Это не значит, что теоретики должны оставить свои грифельные доски или пишущие машинки ради ближайшего архива. Достаточно изредка заходить в библиотеку. А также им стоит усомниться, могут ли они без посторонней помощи обобщать исторический опыт в нескольких стилизованных фактах.
Вклад истории в теорию состоит не только в том, что она льет воду фактов на мельницу теоретиков. Использование теории в экономической истории украшает теорию и испытывает ее, и в этом отношении экономическая история не отличается о других разновидностей прикладной экономики. Приложение метода межотраслевого баланса к измерению реальной степени протекционизма в Америке XIX в. подвергает испытанию этот метод, точно так же как и применение его к измерению реальной степени протекционизма в современном Пакистане (Whitney, 1968, Guismger, 1970). У экономиста-аграрника, например, не вызовет неприязни использование простых моделей спроса и предложения при изучении истории развития судостроения, текстильной или сталелитейной промышленности в Америке, и его не удивит то, что эти модели становятся глубже в процессе такого использования.*
* Среди многих других см. работы: Harley, 1973; Zevin, 1971; Fogel and Engennan, 1969 (перепечатано в Fogel and Engerman, 1971). Последняя книга, в частности, представляет собой хорошую подборку работ новых экономистов-историков об Америке, как и книга под ред. П. Темина (Temin, 1973).

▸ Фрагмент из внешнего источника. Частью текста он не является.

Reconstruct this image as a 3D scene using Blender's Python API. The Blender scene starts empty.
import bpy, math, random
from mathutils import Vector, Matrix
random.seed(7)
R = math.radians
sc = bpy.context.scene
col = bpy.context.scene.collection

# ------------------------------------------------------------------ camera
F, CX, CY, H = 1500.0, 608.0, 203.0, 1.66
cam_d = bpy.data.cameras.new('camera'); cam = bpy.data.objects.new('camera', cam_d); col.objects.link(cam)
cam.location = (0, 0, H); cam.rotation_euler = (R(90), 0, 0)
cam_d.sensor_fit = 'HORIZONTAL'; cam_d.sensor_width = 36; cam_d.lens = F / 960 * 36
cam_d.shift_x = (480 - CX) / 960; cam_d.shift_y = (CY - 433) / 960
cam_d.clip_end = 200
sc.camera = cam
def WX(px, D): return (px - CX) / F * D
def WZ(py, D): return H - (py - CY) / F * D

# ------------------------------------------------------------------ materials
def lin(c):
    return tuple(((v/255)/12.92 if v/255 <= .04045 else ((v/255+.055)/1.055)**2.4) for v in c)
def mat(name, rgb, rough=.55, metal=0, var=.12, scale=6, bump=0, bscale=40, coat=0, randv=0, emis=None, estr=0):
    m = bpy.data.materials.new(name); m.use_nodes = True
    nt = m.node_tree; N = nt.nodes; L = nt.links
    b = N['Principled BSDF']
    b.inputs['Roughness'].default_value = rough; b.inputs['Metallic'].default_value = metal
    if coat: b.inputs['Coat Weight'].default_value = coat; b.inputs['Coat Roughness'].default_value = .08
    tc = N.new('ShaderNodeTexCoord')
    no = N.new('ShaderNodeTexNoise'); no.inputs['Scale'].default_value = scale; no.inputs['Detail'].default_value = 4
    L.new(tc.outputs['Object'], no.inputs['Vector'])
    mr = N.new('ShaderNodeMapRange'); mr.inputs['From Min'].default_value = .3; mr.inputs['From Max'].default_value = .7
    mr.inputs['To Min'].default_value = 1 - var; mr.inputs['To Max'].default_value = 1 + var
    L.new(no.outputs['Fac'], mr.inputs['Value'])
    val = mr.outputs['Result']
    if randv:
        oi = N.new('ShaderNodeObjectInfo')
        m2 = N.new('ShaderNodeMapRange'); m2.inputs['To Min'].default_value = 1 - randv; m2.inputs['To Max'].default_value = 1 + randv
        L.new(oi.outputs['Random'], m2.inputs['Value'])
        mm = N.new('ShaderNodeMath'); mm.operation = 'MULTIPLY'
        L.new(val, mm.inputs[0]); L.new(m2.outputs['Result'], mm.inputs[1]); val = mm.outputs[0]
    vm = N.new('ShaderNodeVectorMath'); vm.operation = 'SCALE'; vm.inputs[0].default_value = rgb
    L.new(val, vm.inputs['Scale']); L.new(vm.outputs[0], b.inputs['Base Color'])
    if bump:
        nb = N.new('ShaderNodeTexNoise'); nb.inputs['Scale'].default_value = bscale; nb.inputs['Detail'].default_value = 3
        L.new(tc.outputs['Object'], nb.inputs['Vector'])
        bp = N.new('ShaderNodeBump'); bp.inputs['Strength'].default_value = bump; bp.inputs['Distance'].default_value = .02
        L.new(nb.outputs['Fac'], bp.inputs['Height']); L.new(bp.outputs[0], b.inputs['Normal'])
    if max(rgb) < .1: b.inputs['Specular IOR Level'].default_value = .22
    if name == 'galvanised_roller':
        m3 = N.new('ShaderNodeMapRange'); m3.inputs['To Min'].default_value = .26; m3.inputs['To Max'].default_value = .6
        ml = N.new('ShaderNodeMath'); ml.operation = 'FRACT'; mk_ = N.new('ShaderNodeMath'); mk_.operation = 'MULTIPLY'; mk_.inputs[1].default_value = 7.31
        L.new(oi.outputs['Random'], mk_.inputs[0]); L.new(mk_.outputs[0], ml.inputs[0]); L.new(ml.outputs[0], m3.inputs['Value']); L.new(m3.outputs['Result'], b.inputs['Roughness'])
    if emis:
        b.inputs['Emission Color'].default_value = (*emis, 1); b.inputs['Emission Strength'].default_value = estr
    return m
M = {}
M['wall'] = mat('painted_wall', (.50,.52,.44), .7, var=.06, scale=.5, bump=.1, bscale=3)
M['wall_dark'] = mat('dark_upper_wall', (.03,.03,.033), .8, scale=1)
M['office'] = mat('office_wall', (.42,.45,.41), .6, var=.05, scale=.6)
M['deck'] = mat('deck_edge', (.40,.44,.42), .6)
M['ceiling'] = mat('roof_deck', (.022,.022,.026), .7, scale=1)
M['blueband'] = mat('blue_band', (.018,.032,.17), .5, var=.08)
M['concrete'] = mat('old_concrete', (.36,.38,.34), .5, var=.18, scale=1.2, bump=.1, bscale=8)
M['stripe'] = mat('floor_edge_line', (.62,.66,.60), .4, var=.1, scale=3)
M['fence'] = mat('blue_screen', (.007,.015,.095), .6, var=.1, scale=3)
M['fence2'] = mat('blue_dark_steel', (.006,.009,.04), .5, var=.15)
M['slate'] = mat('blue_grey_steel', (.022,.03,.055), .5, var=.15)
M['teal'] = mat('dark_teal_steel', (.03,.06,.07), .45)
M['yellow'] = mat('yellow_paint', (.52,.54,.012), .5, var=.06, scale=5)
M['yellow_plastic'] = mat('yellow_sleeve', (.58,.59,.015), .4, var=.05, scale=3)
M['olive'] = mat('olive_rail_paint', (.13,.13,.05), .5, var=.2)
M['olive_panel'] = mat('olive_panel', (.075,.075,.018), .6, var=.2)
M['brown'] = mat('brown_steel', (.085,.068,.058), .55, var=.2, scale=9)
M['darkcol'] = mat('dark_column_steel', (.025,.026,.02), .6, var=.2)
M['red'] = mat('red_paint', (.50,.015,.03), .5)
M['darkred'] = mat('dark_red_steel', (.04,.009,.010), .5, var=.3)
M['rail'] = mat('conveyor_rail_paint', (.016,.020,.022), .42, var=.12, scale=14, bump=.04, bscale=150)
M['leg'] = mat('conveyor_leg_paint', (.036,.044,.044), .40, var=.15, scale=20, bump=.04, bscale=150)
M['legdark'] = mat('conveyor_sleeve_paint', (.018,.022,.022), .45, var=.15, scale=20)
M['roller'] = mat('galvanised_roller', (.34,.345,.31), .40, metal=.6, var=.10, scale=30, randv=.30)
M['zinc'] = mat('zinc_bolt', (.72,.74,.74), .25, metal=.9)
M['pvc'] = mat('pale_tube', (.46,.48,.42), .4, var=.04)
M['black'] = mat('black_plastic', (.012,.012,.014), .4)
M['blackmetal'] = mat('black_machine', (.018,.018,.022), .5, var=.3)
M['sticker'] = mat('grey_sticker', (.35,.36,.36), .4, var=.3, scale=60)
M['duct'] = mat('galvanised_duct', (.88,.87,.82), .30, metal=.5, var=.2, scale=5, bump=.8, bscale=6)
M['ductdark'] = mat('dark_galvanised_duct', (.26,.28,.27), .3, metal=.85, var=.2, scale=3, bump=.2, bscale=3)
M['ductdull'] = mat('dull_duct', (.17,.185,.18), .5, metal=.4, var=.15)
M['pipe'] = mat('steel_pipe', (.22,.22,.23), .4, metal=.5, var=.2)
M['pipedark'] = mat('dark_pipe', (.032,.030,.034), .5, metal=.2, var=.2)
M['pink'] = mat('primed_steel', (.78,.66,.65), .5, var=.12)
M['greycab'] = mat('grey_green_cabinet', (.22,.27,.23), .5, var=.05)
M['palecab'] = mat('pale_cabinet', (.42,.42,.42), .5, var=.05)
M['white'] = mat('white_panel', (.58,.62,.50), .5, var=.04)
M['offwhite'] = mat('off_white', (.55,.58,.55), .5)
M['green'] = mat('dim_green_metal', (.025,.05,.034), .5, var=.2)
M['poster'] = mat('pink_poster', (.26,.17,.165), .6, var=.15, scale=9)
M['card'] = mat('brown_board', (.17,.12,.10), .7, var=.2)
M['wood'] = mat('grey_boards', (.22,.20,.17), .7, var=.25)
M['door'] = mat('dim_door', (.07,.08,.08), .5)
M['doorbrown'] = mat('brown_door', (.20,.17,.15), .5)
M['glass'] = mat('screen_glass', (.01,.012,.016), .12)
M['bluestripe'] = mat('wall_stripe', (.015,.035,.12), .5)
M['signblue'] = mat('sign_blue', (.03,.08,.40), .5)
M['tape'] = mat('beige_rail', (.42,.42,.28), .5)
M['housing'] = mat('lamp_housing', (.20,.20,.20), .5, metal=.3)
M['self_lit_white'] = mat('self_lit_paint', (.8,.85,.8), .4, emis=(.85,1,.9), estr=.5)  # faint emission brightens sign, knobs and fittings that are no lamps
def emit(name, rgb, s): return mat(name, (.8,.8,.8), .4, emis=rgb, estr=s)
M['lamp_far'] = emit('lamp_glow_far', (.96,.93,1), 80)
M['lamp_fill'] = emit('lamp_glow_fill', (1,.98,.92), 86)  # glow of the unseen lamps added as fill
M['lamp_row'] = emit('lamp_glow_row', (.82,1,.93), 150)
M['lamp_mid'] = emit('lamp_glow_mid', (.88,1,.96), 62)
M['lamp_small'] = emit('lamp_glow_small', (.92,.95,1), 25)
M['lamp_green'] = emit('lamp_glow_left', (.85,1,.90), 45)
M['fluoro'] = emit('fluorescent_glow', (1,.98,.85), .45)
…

Также и тот, кто изучает международную торговлю, макроэкономику или рынки труда, не увидит ничего странного в применении двухсекторной модели общего равновесия к американской экономике до и после Гражданской войны или к английской экономике во время наполеоновских войн,* моделей денежного обращения и цен — к английскому и американскому экономическому циклу начала XIX вю (Temin, 1974), модели предельной производительности— к рабству или послевоенной испольщине.** Он может слегка удивиться, что такие давние события можно анализировать при помощи инструментария, усовершенствованного к середине XX в., а может и восхититься тем, как мастерски возвращаются в экономическую мысль давно вычеркнутые из нее проблемы. Но в целом он поймет, что хорошая экономическая история — это просто хорошая прикладная экономика.